Actually those who agree to the above, fail to see that such an evolutionary process takes place even in the most autocratic environments: people like dialogue – even if they fail to admit it. We are built with an inherent tendency to follow interactive processes and methodic approaches. What seems to be an ad hoc method, if examined closer, may seem like a very well-organised and accurately governed process. The only point is that what we tend to call an ad hoc process is a process that has never been deployed as such in the past, though it has been planned, designed and implemented with great care.

We have learned to see that the goal of every corporate and business endeavor, especially in social networking, can never be exclusively to sell something. People like content, people like dialogue. No one likes people pawning things at them. Providing a story that can be digested on Twitter is a fun thing to do, and people do enjoy it. That’s the metric that should matter. If it’s always just a numbers game, a profits game no one will ever be satisfied.

So in case someone’s business is poetry, then for sure she or he needs to operate a Management Information System for governing both what s(he) publishes but also the – most important – back-office operations like the production of poems, the research into new types of poems and new styles of poetry, the study of words, etc. This might not seem like a conventional MIS which for sure it is not, but it still is an MIS.

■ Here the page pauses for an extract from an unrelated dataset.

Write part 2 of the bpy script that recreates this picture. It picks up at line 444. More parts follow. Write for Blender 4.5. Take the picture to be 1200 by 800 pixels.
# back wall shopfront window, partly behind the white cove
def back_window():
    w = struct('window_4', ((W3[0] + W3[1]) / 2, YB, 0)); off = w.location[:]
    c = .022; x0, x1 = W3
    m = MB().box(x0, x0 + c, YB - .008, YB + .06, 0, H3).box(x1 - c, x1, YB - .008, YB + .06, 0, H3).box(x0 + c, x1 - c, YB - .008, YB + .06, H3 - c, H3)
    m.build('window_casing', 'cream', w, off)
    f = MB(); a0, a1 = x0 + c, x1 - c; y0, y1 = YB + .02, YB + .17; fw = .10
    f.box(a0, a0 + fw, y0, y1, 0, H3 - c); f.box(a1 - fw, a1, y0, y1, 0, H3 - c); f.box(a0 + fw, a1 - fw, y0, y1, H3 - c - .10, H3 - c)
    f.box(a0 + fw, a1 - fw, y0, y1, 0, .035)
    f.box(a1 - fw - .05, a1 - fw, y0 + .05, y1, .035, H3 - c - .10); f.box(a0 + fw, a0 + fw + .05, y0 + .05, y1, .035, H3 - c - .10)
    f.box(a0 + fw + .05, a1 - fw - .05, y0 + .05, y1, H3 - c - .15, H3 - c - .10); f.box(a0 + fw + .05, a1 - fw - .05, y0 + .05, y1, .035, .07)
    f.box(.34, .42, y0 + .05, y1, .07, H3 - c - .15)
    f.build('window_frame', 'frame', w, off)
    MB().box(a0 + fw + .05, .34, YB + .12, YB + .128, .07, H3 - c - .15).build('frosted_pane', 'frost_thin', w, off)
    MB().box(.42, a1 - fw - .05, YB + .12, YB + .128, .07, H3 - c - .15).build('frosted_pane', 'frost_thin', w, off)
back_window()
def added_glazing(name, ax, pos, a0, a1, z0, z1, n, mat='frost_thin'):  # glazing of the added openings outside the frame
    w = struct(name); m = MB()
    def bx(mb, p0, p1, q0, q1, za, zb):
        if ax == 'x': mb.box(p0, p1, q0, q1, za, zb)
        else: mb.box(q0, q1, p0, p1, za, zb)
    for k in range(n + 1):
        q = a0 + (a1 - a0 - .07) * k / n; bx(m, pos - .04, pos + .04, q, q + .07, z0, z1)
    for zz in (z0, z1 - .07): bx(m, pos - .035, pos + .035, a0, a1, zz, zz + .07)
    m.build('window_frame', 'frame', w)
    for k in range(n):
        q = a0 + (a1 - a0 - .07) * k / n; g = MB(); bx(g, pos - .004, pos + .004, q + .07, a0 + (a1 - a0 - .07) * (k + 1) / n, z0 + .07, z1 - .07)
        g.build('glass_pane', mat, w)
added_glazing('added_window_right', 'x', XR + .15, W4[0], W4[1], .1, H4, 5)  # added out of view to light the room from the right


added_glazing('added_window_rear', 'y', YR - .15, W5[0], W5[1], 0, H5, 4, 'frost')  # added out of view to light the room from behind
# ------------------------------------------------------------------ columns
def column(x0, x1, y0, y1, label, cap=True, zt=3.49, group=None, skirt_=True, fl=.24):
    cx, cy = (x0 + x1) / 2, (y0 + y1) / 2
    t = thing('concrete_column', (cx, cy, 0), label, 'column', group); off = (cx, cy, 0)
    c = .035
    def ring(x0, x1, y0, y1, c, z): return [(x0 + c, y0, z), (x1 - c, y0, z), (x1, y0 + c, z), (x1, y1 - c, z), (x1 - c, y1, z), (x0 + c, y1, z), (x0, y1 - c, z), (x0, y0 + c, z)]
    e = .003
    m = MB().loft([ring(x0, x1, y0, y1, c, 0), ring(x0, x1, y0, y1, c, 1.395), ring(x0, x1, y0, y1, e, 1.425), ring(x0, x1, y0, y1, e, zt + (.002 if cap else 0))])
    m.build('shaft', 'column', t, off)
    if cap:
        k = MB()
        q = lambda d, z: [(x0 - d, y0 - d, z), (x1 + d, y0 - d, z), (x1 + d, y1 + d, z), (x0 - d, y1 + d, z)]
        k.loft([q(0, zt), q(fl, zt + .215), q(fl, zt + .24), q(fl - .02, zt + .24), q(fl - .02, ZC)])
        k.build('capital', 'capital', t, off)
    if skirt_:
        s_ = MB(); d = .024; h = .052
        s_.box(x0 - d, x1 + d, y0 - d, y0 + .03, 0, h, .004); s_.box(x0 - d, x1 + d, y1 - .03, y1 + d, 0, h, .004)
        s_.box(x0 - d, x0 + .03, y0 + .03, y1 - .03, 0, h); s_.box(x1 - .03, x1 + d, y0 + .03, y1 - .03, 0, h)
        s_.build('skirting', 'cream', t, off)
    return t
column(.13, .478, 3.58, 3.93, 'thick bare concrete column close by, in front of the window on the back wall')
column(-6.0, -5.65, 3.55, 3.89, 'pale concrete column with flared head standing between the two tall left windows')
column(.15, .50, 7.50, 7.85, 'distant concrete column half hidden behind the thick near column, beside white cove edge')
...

The aim of this book is to provide understanding of information needs of management information technology used by various organizational subsystems, and how modern Information Technology can be utilized for gaining true value and some real quantifiable advantages (Not what marketing people usually call competitive advantage: for sure to have a tail like all dogs may in some circumstances become a competitive advantage. While, for some other equally important reasons to not have a tail like all humans do not have, offers equally important competitive advantages.)

Managerial/organizational information needs and the role of Management Information Systems in business organizations has been studied from one side only: formalizing the functions and defining typologies of operations. This (wrong) approach still dominates the field despite the fact that such type of MIS covers only less than 5 or 10 per cent of the interactions and communications amongst the employees and the management of a commercial business or an organization.